Собрание сочинений в шести томах. Т. 3: Русская поэзия

Здесь можно напомнить об одном эксперименте, оставшемся почти незамеченным. В 1978 году были опубликованы результаты опыта по машинному сочинению стихов[19]: в машину были вложены словарь «Камня» О. Мандельштама и правила сочетания этих слов в стихи; машина выдала 21 отрывок разных стихотворных размеров (от 4 до 12 строк). Казалось бы, заданный словарь должен был обеспечить хотя бы отдаленное ощущение близости получающихся текстов к поэтике Мандельштама. Этого не произошло. Вот примеры: Умирающий – в смятеньи. Вновь как тень, огни дрожат, Вновь над бездною движенья – Где-то далека душа… Крик смертельный рядом, зыбкий, Тлели в хрустале глаза, Шелест мечется с улыбкой, Где-то в чаще небеса. Или: Стань покорно горе. Томно тишь летит И прозрачно море Тайно шелестит. И бежит земная Незаметно тень: Медленно лесная Славит влажный день.

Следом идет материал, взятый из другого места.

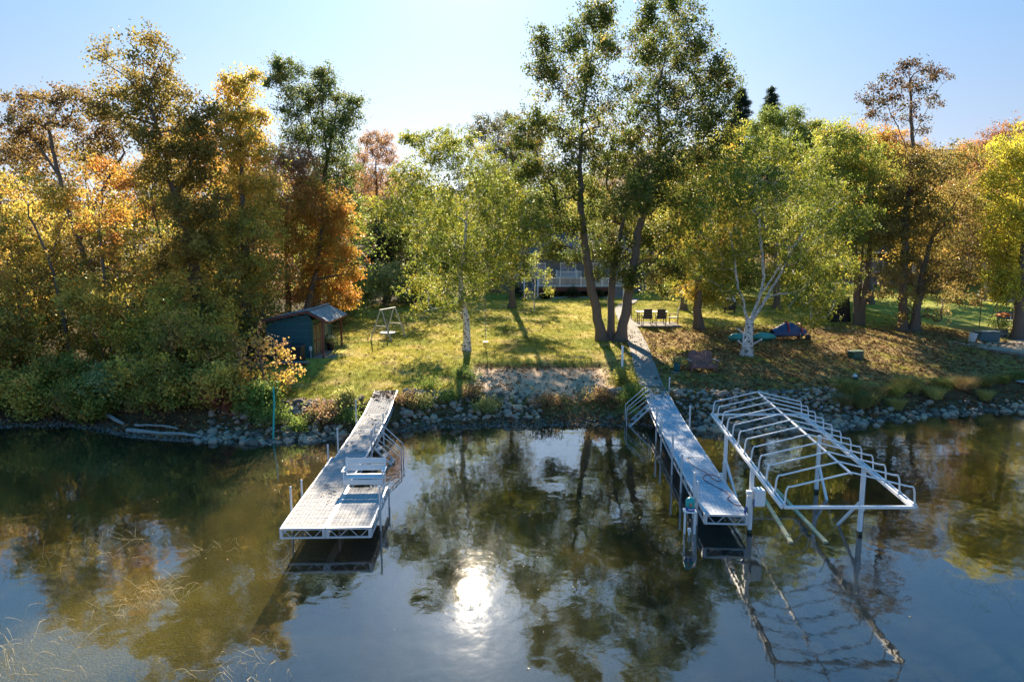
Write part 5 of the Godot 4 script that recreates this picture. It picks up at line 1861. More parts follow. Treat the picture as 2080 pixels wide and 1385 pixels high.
func riprap() -> void:
	var shapes := []
	for k in 10:
		shapes.append(rock_mesh(500 + k))
	rng.seed = 900
	var mats := [M.rock_grey, M.rock_grey, M.rock_dark, M.rock_pink, M.rock_tan, M.rock_grey, M.rock_dark]
	var beds := [
		["rock_bank", "bank of rounded boulders along the water left of the wide ended dock", -13.4, -7.0, -0.4, 2.9, 0.245, 0.9],
		["rock_bank", "band of boulders and weeds between the left dock and the sand bank", -5.3, 1.4, 0.5, 2.9, 0.245, 0.82],
		["rock_bank", "heap of pale grey boulders between the right dock and the canopy frame", 7.6, 16.4, -0.5, 3.1, 0.245, 0.93],
		["rock_bank", "thin line of flat stones along the grassy water edge beyond the canopy frame", 16.4, 28.0, -0.7, 0.9, 0.36, 0.7],
	]
	for b in beds:
		var o := thing(b[0], b[1], "rocks", Vector3.ZERO)
		tag(o, "", "", "", "structure")
		var all := []
		var x: float = b[2]
		while x < b[3]:
			var t: float = b[4]
			while t < b[5]:
				if rng.randf() < b[7]:
					var xx := x + rng.randf_range(-0.14, 0.14)
					var tt := t + rng.randf_range(-0.14, 0.14)
					var d := shore(xx) + tt
					var s := rng.randf_range(0.07, 0.165) * (1.2 if tt < 0.7 else 1.0)
					if rng.randf() < 0.07:
						s *= 1.6
					if not (absf(xx - 7.15) < 0.75 and b[2] > 5.0) and not (absf(xx + 6.2) < 0.9):
						all.append([s, Vector3(xx, land(xx, d) + s * 0.34, -d)])
				t += b[6]
			x += b[6]
		all.sort_custom(func(p, q): return p[0] > q[0])
		var small := []
		var grey := []
		for k in all.size():
			var s: float = all[k][0]
			var turn := Vector3(rng.randf_range(-0.5, 0.5), rng.randf() * TAU, rng.randf_range(-0.5, 0.5))
			if k < 298:
				var r := put("rock", shapes[rng.randi() % 10], mats[rng.randi() % 7], o)
				r.position = all[k][1]
				r.rotation = turn
				r.scale = Vector3(s, s, s)
			else:
				small.append(Transform3D(Basis.from_euler(turn).scaled(Vector3(s, s, s)), all[k][1]))
				var l := rng.randf_range(0.1, 0.3)
				grey.append(Color(l, l * 0.94, l * 0.9))
		if small:
			leaves("small_rocks", small, grey, shapes[3], M.dead_leaf, o)
	# single boulders right of the sand bank
	for k in 7:
		var xx: float = [5.0, 5.5, 5.2, 5.9, 0.3, -0.2, 4.6][k]
		var d: float = [33.6, 33.7, 33.3, 33.4, 31.9, 31.6, 31.2][k]
		var s: float = [0.26, 0.22, 0.2, 0.24, 0.3, 0.22, 0.15][k]
		var r := put("boulder", shapes[k], mats[k], self)
		tag(r, ["grey boulder at the upper left of the right dock ramp", "pale boulder nearest the right dock ramp", "small boulder below the grey one by the dock ramp", "boulder half hidden against the dock ramp edge", "large boulder at the foot of the sand bank", "smaller boulder beside the large one under the sand bank", "low stone at the water edge below the marker post"][k], "boulder", "loose boulders round the sand bank")
		r.position = Vector3(xx, land(xx, d) + s * 0.3, -d)
		r.scale = Vector3(s, s, s)
	# gravel at the water's edge
	var spots := []
	var tints := []
	for k in 5200:
		var xx := rng.randf_range(-24.0, 27.0)
		var d := shore(xx) + rng.randfn() * 0.35
		var s := rng.randf_range(0.02, 0.06)
		spots.append(Transform3D(Basis.from_euler(Vector3(rng.randf(), rng.randf() * 6.0, rng.randf())).scaled(Vector3(s, s, s)), Vector3(xx, land(xx, d) + s * 0.3, -d)))
		var l := rng.randf_range(0.06, 0.22)
		tints.append(Color(l, l * 0.85, l * 0.72))
	var g := leaves("gravel", spots, tints, rock_mesh(77), M.dead_leaf, self)
	tag(g, "wet gravel and pebbles along the water edge", "gravel", "", "stuff")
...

Конечно, главная причина несходства – в семантической разлаженности получающихся строчек, напоминающей скорее о поэтике Хлебникова или Бурлюка. Но существенно и то, что приведенные примеры сложены 4-ст. и 3-ст. хореем, нехарактерными для Мандельштама; поэтому первый пример легче представить вышедшим из-под пера, скажем, молодого Блока, а второй – молодого Брюсова. Для впечатления от стихотворного текста ритм оказывается важнее, чем словесное наполнение. С. М. Бонди рассказывал о проекте постановки «Бориса Годунова», где одинокий монолог Григория «Что за скука, что за горе наше бедное житье!» был передан хору пьянствующих чернецов только потому, что 8-ст. хорей звучал очень уж соблазнительно-разгульно.